Fakat nispet varlığını mahvedip, yani fena edip de Rabbine vuslat zevkini tadan ehl-i aşk ise, tabiat lezzetleriyle kulluğunu bağlamaz. Çünkü ehl-i aşkın kulluğu zevkullah mazharıyetidir. Bu itibarla Fehmi Efendi Hazretleri “Tabiat ve onun lezzetleri ile gıdalanan, beden-cisim varlığımdan ayrılsam, yani bedenimi idam etseler, tabiat aleminden ayrılıyorum diye hiç korkup kaygılanmam. Çünkü ben, mahv-ı mahz oldum, yani fenafillah keşfiyle zevkullaha ulaştım.” diyor.
   
Ölmüşüm ölmeden evvel erdi canım vahdete
Ol beka-yı gülşen-i vahdetteyim yekdane ben

Hadis-i şerifte “Ölmeden evvel ölünüz.” Buyrulmuştur. Ben bu Peygamber buyruğunu tuttum ve ölmeden evvel ölüp, vahdete, yani vahdet-i vücud keşfine ulaştım.
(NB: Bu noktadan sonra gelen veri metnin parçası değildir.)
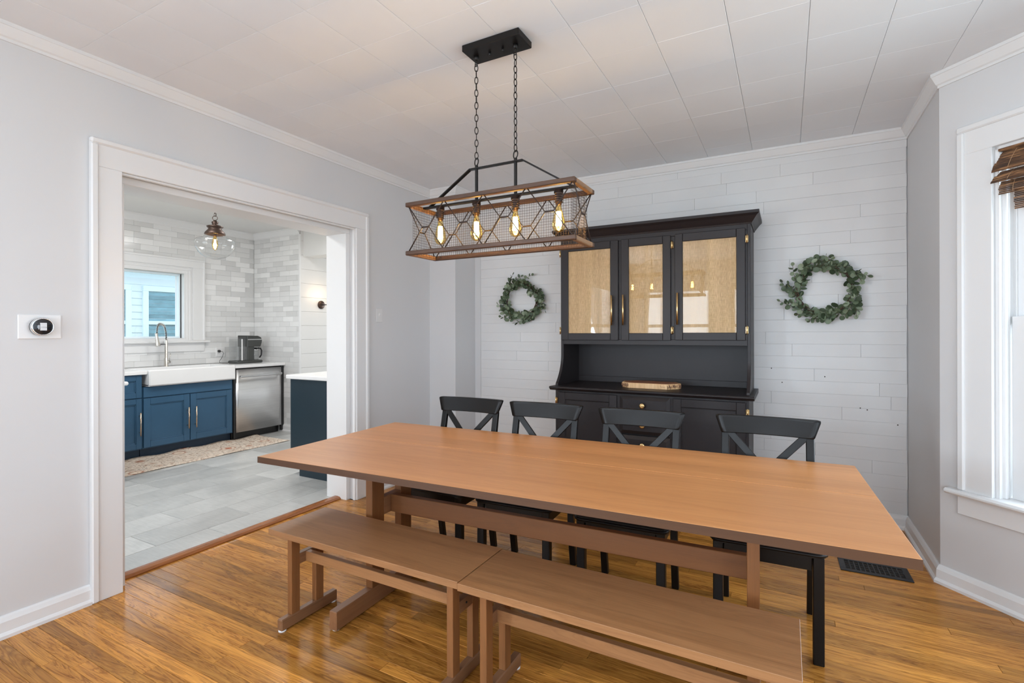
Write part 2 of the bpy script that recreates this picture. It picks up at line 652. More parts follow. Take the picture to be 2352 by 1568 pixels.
# ------------------------------------------------------------------ dining room shell
H = 2.70
W = 3.746
YB = 4.253
DY0, DY1, DZ = 1.331, 2.945, 2.165          # doorway to the kitchen
B1 = BP + BD * 1.36                          # bay corners
B2 = Vector((B1.x, .528, 0))
B3 = Vector((W, -.45, 0))

mb = MB()
mb.box(-.27, 0, -2.86, -2.15, 0, H + .02)
mb.box(-.27, 0, -.75, DY0, 0, H + .02)
mb.box(-.27, 0, -2.15, -.75, 0, .70)
mb.box(-.27, 0, -2.15, -.75, 2.20, H + .02)
mb.box(-.27, 0, DY1, 7.5, 0, H + .02)
mb.box(-.27, 0, DY0, DY1, DZ, H + .02)
struct(mb.build('wall_left', 'wall_paint'))
struct(MB().box(0, .30, 3.912, YB + .02, 0, H).build('wall_corner', 'wall_paint'))
wall_back = struct(MB().box(-.0, W + .2, YB + .016, YB + .2, 0, H + .02).build('wall_back', 'shiplap_paint'))
struct(MB().box(.30, .365, YB, YB + .016, 0, H).build('wall_back_strip', 'wall_paint'))
struct(MB().box(W, W + .2, 3.45, YB + .016, 0, H + .02).build('wall_right', 'wall_paint'))
mb = MB()
mb.box(0, .25, 0, .16, 0, H + .02)
mb.box(1.11, 1.36, 0, .16, 0, H + .02)
mb.box(.25, 1.11, 0, .16, 0, .50)
mb.box(.25, 1.11, 0, .16, 2.225, H + .02)
wba = struct(mb.build('wall_bay_angled', 'wall_paint'))
wba.location = BP
wba.rotation_euler = (0, 0, BAY - PI / 2)
mb = MB()
mb.box(B1.x, B1.x + .16, B2.y - .05, .70, 0, H + .02)
mb.box(B1.x, B1.x + .16, 2.30, B1.y + .05, 0, H + .02)
mb.box(B1.x, B1.x + .16, .70, 2.30, 0, .50)
mb.box(B1.x, B1.x + .16, .70, 2.30, 2.225, H + .02)
struct(mb.build('wall_bay_centre', 'wall_paint'))
mb = MB()
mb.box(0, .25, -.16, 0, 0, H + .02)
mb.box(1.11, 1.36, -.16, 0, 0, H + .02)
mb.box(.25, 1.11, -.16, 0, 0, .50)
mb.box(.25, 1.11, -.16, 0, 2.225, H + .02)
wbr = struct(mb.build('wall_bay_rear', 'wall_paint'))
wbr.location = B3
wbr.rotation_euler = (0, 0, PI / 2 - BAY)
struct(MB().box(W, W + .2, -2.86, -.45, 0, H + .02).build('wall_right_rear', 'wall_paint'))
mb = MB()
for a, c in ((-.27, .45), (1.75, 2.10), (3.40, W + .2)):
    mb.box(a, c, -2.86, -2.70, 0, H + .02)
for a, c in ((.45, 1.75), (2.10, 3.40)):
    mb.box(a, c, -2.86, -2.70, 0, .70)
    mb.box(a, c, -2.86, -2.70, 2.20, H + .02)
struct(mb.build('wall_front', 'wall_paint'))


def xmax(y):
    if y > 3.45:
        return W
    if y > B1.y:
        return W + (3.45 - y) * math.tan(BAY)
    if y > B2.y:
        return B1.x
    if y > B3.y:
        return W + (y - B3.y) * math.tan(BAY)
    return W


# oak strip floor: every board in view is its own piece
mb = MB()
mb.prism([(0, -2.7), (W, -2.7), (W, B3.y), (B2.x, B2.y), (B1.x, B1.y), (W, 3.45), (W, YB), (0, YB), (0, DY1), (-.115, DY1), (-.115, DY0), (0, DY0)], 'xy', -.08, -.0125)
floor = struct(mb.build('floor', 'dark_gap'), 'narrow strip oak floor with an orange brown gloss')
rest = MB()
rnd = random.Random(11)
PWID = .0572
n_pl = 0
y = YB - .004
while y > -2.68:
    ym = y - PWID / 2
    x = (-.112 if DY0 < ym < DY1 - .03 else .004) - rnd.uniform(0, .9)
    x0 = -.112 if DY0 < ym < DY1 - .03 else .004
    xe = min(xmax(ym - .02), xmax(ym + .02)) + (.0 if ym > 3.46 or ym < 2.4 else .01) - .003
    while x < xe - .02:
        L = rnd.choice((.75, .95, 1.2, 1.4, 1.7, 2.0))
        a, c = max(x, x0), min(x + L, xe)
        x += L
        if c - a < .03:
            continue
        pts = [(a + (c - a) * k / 8, ym, 0) for k in range(9)]
        if in_view(pts, 30):
            me = slab_mesh('plank', c - a - .0010, PWID - .0008, .012, .0007, .0010, 'oak_floor')
            link('plank', me, floor, ((a + c) / 2, ym, 0))
            n_pl += 1
        else:
            rest.box(a + .0005, c - .0005, ym - PWID / 2 + .0004, ym + PWID / 2 - .0004, -.012, 0)
    y -= PWID
tag(rest.build('plank_field', 'oak_floor', floor), kind='stuff')
print('planks', n_pl)
mb = MB()
mb.prism([(-.21, -.006), (-.112, -.006), (-.112, .006), (-.125, .017), (-.15, .021), (-.175, .020), (-.21, .004)], 'xz', DY0, DY1 - .04)
struct(mb.build('trim_1', 'oak_threshold'), 'rounded oak threshold strip across the doorway')

# ceiling of square tiles
ceiling = struct(MB().box(-.27, 4.9, -2.86, YB + .2, H + .012, H + .14).build('ceiling', 'grout'), 'white ceiling of square fibre tiles')
rest = MB()
n_ct = 0
TX, TY = .3135, .3205
for i in range(0, 16):
    for j in range(-12, 11):
        a, c = -.0155 + TX * i, -.0155 + TX * (i + 1)
        d, e = 1.146 + TY * j, 1.146 + TY * (j + 1)
        d, e = max(d, -2.7), min(e, YB + .01)
        a = max(a, -.01)
        if e - d < .02:
            continue
        xm = max(xmax(d), xmax(e), xmax((d + e) / 2))
        c = min(c, xm + .05)
        if c - a < .02:
            continue
        pts = [(a, d, H), (c, d, H), (a, e, H), (c, e, H), ((a + c) / 2, (d + e) / 2, H)]
        if in_view(pts, 20):
            me = slab_mesh('tile', c - a - .0016, e - d - .0006, .0115, .0036, .0010, 'ceiling_paint')
            t = link('tile', me, ceiling, ((a + c) / 2, (d + e) / 2, H + rnd.uniform(0, .0006)))
            t.rotation_euler = (PI, 0, 0)
            n_ct += 1
        else:
            rest.box(a, c, d, e, H, H + .0115)
tag(rest.build('tile_field', 'ceiling_paint', ceiling), kind='stuff')
print('ceiling tiles', n_ct)

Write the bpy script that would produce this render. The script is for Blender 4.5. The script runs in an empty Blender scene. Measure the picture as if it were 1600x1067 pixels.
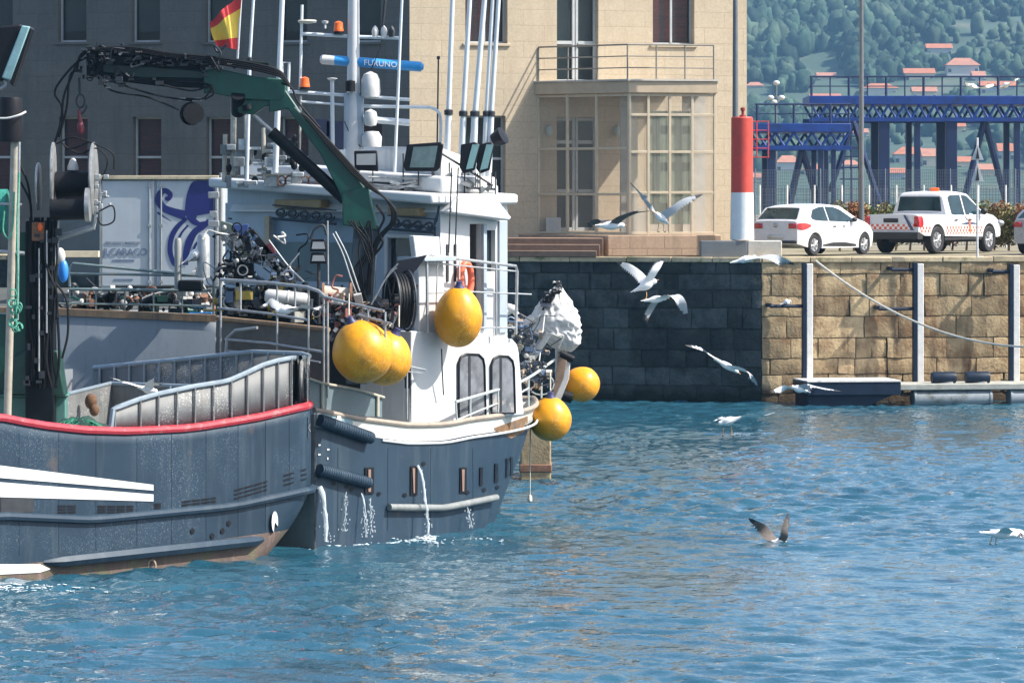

O vahdet-i vücudun zuhuru olan beka-yı gülşeni, yani hiç bir zaman solup geçmeyen, her zaman diri ve var olan gül bahçesini, yani evlad-ı Resul’ün meclisini buldum ve Nur-u Muhammed mazhariyetiyle evlad-ı Resul’e karıştım. İşte bu mazhariyetle yek dane, yani eşsiz bir kemalat ve marifetle daima vahdette hakka vuslat zevkiyle yaşıyorum demektir.
   
Gir bizim bahçeye gör bülbülleri efgan eder
Cümle bülbüller içinde şeyda gör bir tane ben

Bizim bahçedeki bülbüller, Hz. Resulullah Efendimizin ruhaniyetinin zahir olduğu meclistekiler demektir. O mecliste herkes Allah aşkıyla ve derdiyle inler, efgan eder, yani zikreder, sohbet eder, müşkül sorar, cevaplanır ve cevap verir. ‘Cümle bülbüller içinde şeyda bir tane ben’ demek ise: Fehmi Efendi Hazretleri, bulunmuş olduğu o mecliste kimsenin vakıf olamadığı bir kemal ve irfaniyete mazhar olmuş ki, onu beyan ediyor. Allahualem.
   
Mavera-yı akl içinde sohbet ettim dost ile
Fehmi dediler bana çün vakıfım esrara ben

Fehmi Efendi Hazretleri “Akl-ı maaş ve akl-ı meadın maverasında, yani dünya ve ukba akıllarının ulaşamadığı bir keyfiyet ve marifetle sohbet ettim. Çünkü meratib-i ilahi müşahedesiyle Allah’ın sırlarına arif ve vakıf oldum. Bu beyanlarımı ve sohbetimi ancak dost ve haldaşım olup Hakk’a kavuşmuş olan ehl-i kemal bilip anladığından, sözüm ve sohbetim onlaradır.” buyuruyor. Allahualem.